The Committee approved the strategy and confirmed it is in line with the mandate.

Management of the Clarion Models

Model A

  • Sell 1.00% Janus Henderson Global Equity Income I Acc (2.75%)
  • Sell 1.00% M&G Global Dividend I Acc GBP (2.75%)
  • Buy 0.50% Threadneedle UK Equity Income ZNA GBP (7.50%)
  • Buy 0.50% Franklin UK Equity Income W Acc (7.50%)
  • Buy 1.00% Aviva Inv UK Equity Income 2 (7.50%) 

Model B

  • Sell 1.00% Janus Henderson Global Equity Income I Acc (4.50%)
  • Sell 1.00% M&G Global Dividend I Acc GBP (4.50%)
  • Buy 1.00% Threadneedle UK Equity Income ZNA GBP (8.50%)
  • Buy 1.00% Aviva Inv UK Equity Income 2 (8.50%) 

Model C

  • Sell All (5.00%) Invesco Global Equity Income Z Acc (0.00%)
  • Buy 0.50% Aviva Inv UK Equity Income 2 (7.50%)
  • Buy 0.50% Franklin UK Equity Income W Acc (7.50%)
  • Buy 1.00% Janus Henderson Global Equity Income I Acc (5.50%)
  • Buy 1.00% M&G Global Dividend I Acc GBP (6.00%)
  • Buy 1.50% Royal London UK Equity Income M Acc (8.00%)
  • Buy 0.50% Threadneedle UK Equity Income ZNA GBP (7.50%)

Model D

  • Sell All (7.00%) SLI UK Equity Income Unconstrained Plat 1 Acc (0.00%)
  • Sell 3.00% Fidelity Index US P (3.00%)
  • Buy 7.00% TB Evenlode Income B Acc (7.00%)
  • Buy 3.00% Fundsmith Equity I Acc (3.00%)

Model E

  • Sell All (5.50%) SLI UK Equity Income Unconstrained Plat 1 Acc (0.00%)
  • Sell All (4.00%) Fidelity Index US P (0.00%)
  • Buy 5.50% TB Evenlode Income B Acc (5.50%)
  • Buy 4.00% Fundsmith Equity I Acc (4.00%)

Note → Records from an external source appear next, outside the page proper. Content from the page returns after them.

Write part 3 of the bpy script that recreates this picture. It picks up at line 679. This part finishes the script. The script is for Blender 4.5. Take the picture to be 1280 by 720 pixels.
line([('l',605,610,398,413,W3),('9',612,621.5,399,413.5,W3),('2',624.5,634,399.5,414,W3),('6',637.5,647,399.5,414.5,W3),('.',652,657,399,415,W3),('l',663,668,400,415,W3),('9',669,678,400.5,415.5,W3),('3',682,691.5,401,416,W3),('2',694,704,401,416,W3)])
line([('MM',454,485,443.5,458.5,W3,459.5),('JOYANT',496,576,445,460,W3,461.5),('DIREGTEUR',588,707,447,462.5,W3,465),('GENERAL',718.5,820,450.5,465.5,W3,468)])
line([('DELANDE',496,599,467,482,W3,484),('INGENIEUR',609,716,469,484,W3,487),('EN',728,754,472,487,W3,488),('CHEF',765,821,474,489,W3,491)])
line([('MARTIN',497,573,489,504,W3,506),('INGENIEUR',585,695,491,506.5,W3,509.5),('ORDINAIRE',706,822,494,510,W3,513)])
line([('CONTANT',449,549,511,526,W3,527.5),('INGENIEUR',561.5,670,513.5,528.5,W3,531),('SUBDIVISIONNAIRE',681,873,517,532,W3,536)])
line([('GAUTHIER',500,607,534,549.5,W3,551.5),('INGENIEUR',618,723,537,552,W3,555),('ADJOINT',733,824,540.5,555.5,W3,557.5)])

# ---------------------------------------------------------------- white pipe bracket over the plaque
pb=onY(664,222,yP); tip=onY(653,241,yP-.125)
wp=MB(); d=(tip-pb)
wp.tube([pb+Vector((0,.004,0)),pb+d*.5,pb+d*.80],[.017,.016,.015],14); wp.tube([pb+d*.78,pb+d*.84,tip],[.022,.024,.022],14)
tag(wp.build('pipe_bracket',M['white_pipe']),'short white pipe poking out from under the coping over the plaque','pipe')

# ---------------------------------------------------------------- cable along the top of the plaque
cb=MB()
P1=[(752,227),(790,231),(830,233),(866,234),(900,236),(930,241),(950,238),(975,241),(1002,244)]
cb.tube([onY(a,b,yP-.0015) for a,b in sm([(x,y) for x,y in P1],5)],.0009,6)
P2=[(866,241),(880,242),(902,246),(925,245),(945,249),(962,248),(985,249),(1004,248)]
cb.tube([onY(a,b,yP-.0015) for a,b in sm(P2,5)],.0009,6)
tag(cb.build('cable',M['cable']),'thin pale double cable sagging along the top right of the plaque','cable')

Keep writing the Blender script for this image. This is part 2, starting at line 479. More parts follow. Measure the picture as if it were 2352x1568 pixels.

NOTE THE 5% EVENLODE INITIAL CHARGE DOES NOT APPLY WHEN ON A PLATFORM .

Model F

  • Sell All (6.00%) Vanguard US Equity Index A (0.00%)
  • Buy 1.00% Fidelity Index US P (7.00%)
  • Buy 5.00% Fundsmith Equity I Acc (5.00%)

 

Model G

  • Sell All (7.00%) Vanguard US Equity Index A (0.00%)
  • Buy 1.00% Vanguard FTSE U.K. All Share Index A Acc GBP (8.00%)
  • Buy 7.00% Lindsell Train Global Equity B GBP (7.00%)
  • Sell 0.5% Lindsell Train Japanese Equity B Hedged Dis GBP (5.50%)
  • Sell 0.5% Schroder Tokyo Z Acc (5.50

Fund focus

DK provided a review of the Fidelity Short-Duration Bond fund. The key points are noted below.

  • A concentrated fund of 25-30 holdings.
  • The manager looks for long-term durable businesses.
  • Discounted Cash Flow is the main valuation method used by the team.
  • Historically the fund has performed well and outperformed the sector by c.44 percentage points over 5 years.
  • The portfolio did equally well in positive and negative quarters.
  • The fund’s historic standard deviation and drawdown suggest that this strategy is lower risk compared to the sector, but due to high concentration, its risk profile is likely to be higher.

AOB

No other Business at this point and the Meeting closed.